Quanti frati ci sono in Siria?
«Quindici, incluso Dhiya Aziz del villaggio di Yacoubieh nella valle dell’Oronte. Non sappiamo più dove sia, da sabato scorso, quando l’Emiro locale lo ha convocato. È un’area dove c’erano tre villaggi cristiani, uno è stato completamente distrutto, ne restano due».

Cosa è avvenuto a padre Aziz?
«Ci parlavo al telefono quando andava con la sim turca vicino al confine. Mi disse di aver parlato con l’Emiro, che gli aveva detto “togli tutti i simboli cristiani perché è meglio per te”. Aziz lo aveva fatto, è persona prudente. Abbiamo chiesto aiuto a più Paesi, inclusa la Turchia, per riuscire a capire dove si trovi».

Chi è questo «Emiro» e come si comporta con i cristiani?
«È iracheno, o ceceno, e in passato è stato in Egitto. Rappresenta Al Nusra (Al Qaeda in Siria) che occupa questi villaggi da maggio. Li ritiene strategici perché sono sulla strada che porta al confine turco. Al Nusra è diversa da Daesh (acronimo arabo di Isis, ndt). Sotto Daesh i cristiani non possono rimanere, con Al Nusra i diritti sono solo dei musulmani ma i cristiani sono tollerati».

Cosa chiedono gli «Emiri» di Al Nusra ai cristiani?
«Al Nusra non segna le case né impone tasse di sottomissione. Sono meno rigidi e più affaristi. Chiedono ai cristiani di togliere le immagini religiose e di non usare il vino nelle messe».

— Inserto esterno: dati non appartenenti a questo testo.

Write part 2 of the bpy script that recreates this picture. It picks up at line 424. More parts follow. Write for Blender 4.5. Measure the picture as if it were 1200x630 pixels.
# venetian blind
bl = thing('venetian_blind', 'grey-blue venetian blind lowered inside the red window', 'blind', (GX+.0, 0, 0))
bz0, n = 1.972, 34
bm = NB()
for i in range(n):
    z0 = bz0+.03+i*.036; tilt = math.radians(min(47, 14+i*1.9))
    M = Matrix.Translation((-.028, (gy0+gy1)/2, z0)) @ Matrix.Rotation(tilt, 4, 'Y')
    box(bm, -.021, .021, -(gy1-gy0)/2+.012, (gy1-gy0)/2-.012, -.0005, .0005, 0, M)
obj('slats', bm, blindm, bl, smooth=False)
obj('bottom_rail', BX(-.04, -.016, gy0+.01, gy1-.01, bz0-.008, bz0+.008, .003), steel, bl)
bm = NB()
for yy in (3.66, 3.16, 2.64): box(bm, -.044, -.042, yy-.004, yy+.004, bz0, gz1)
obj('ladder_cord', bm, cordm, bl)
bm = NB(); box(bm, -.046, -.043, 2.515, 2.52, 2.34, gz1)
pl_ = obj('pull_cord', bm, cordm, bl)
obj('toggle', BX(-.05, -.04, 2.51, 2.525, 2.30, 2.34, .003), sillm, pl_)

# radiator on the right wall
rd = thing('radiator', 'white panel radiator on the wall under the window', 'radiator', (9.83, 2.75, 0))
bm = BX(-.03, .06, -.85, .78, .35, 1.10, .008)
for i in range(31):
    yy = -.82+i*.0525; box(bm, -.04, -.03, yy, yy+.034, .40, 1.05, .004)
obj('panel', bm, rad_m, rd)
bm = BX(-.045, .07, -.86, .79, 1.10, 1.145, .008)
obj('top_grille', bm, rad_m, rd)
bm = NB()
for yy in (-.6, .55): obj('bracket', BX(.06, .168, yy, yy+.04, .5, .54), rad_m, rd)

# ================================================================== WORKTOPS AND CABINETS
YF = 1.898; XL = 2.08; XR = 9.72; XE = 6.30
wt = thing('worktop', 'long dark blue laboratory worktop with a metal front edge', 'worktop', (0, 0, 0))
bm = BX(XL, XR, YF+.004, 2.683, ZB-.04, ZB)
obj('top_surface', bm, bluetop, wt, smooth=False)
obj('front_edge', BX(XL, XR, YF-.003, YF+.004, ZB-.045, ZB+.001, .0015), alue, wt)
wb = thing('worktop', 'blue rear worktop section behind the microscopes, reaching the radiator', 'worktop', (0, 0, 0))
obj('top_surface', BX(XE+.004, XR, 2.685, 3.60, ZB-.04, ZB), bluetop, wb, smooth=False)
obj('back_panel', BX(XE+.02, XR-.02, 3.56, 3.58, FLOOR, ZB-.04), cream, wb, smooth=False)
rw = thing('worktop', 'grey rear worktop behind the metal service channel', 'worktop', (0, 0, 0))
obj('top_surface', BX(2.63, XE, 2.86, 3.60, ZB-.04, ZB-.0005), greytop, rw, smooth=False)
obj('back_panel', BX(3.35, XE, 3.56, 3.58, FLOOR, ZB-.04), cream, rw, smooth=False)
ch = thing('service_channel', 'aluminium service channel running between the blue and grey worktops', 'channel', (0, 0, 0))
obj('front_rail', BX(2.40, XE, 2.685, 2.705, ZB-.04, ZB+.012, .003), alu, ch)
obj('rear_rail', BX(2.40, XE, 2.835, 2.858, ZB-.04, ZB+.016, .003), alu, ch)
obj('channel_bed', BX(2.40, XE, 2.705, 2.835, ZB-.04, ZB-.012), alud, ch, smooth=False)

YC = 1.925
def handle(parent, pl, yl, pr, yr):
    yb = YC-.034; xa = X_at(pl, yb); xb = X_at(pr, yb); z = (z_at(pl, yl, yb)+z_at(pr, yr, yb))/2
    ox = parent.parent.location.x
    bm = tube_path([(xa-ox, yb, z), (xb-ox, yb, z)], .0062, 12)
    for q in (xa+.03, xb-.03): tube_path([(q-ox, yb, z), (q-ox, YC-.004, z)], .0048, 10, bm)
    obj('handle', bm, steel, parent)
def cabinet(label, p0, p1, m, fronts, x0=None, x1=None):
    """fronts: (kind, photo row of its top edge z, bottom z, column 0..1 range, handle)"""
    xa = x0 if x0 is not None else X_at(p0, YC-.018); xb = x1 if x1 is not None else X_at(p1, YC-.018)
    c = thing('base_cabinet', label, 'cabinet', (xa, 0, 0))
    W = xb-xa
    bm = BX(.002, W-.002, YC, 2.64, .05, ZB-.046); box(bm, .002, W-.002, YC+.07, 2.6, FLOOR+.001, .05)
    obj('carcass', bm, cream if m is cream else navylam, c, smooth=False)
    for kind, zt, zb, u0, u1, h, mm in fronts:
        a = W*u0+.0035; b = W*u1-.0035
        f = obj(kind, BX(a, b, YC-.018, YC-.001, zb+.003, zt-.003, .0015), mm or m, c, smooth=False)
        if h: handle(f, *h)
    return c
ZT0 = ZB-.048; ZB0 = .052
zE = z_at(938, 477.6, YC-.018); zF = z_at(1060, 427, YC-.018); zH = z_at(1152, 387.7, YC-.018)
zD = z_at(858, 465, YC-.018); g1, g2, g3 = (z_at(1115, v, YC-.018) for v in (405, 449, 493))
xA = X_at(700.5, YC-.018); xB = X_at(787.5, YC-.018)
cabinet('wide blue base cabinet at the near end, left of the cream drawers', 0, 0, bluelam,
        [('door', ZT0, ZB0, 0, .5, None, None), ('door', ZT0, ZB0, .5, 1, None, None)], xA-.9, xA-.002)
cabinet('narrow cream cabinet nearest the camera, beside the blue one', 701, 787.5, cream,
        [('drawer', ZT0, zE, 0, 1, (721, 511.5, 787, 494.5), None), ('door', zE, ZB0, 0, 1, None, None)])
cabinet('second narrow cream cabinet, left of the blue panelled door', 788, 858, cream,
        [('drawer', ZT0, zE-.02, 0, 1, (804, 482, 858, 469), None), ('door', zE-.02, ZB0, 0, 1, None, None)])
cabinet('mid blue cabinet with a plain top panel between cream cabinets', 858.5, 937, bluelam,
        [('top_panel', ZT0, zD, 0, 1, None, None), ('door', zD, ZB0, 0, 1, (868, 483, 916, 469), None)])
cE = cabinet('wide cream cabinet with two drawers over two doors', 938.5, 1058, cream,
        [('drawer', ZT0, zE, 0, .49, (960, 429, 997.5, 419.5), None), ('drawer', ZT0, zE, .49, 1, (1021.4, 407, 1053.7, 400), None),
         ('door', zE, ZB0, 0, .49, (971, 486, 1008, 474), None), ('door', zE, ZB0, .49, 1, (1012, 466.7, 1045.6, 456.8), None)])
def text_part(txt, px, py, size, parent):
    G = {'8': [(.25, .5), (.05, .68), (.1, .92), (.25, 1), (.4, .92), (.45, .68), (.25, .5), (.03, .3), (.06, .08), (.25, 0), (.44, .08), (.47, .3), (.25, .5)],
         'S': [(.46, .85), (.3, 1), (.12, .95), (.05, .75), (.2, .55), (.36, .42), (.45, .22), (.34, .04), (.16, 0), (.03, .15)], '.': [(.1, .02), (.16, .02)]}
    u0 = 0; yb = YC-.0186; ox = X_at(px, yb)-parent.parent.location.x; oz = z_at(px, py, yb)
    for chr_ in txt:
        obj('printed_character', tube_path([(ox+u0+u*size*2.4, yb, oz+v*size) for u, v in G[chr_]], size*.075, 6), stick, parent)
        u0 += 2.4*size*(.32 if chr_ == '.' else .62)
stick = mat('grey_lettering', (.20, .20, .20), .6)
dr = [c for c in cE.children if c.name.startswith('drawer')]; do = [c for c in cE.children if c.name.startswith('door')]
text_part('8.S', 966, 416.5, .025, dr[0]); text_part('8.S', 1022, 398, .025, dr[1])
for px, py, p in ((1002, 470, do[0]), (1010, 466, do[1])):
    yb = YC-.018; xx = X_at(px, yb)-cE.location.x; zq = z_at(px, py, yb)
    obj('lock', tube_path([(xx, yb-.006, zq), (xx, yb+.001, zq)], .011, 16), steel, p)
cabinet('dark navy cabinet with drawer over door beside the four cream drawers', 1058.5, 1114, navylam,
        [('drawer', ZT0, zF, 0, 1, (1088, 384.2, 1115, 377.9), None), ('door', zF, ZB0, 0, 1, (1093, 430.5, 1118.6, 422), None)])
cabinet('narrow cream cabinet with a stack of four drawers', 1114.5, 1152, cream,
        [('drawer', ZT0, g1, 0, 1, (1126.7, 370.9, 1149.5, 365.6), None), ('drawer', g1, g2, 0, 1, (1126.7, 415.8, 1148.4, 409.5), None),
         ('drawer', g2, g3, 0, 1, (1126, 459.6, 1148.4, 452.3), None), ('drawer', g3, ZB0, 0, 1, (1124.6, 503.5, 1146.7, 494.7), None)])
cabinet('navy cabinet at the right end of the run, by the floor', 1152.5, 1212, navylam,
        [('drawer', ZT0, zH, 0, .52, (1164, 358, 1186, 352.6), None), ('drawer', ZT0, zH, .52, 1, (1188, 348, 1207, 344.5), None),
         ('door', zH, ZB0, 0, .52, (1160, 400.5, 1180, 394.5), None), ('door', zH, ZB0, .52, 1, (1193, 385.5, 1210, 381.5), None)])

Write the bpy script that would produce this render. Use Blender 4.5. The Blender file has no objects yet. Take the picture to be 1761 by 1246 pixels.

Ciò significa che i frati devono togliere le croci dalle chiese?
«I frati dei villaggi hanno tolto le croci dalle chiese. Così come i cristiani hanno dovuto levare croci, statue e immagini religiose, di qualsiasi tipo anche dalle case private. I contadini sono ingegnosi: le hanno coperte con veli di gesso. Le statue sono riposte al chiuso. Al Nusra aveva impedito ai contadini di lavorare nei campi ma ora glielo permette. Negli incontri con l’”Emiro” il religioso non parla di fede ma solo dei fedeli, di ciò di cui hanno bisogno. La pressione psicologica è forte».

Cosa ha provato immergendosi in questa realtà?

«È la fine di un’epoca, assomiglia alla Prima guerra mondiale per l’Europa. Non è una crisi di passaggio. Il Cristianesimo in questa regione è già stato più volte potato ma non è mai finito del tutto. Sarà così anche adesso. Mi sento impotente davanti al Male assoluto: per quanto ci sforziamo non siamo padroni della nostra Storia. Ma in questo mare vedo tanti giovani, solidi. Finché ci sono persone così non è tutto perduto».

I cristiani della regione come vivono quanto avviene in Siria?
«In Giordania e Libano si chiedono “Avverrà anche qui?”. C’è pathos collettivo, incertezza su coloro di cui ci si può fidare. La Chiesa deve stare con i fedeli, bisogna rispettare chi resta e chi parte. E pensare al dopo, anche se ora è presto per farlo».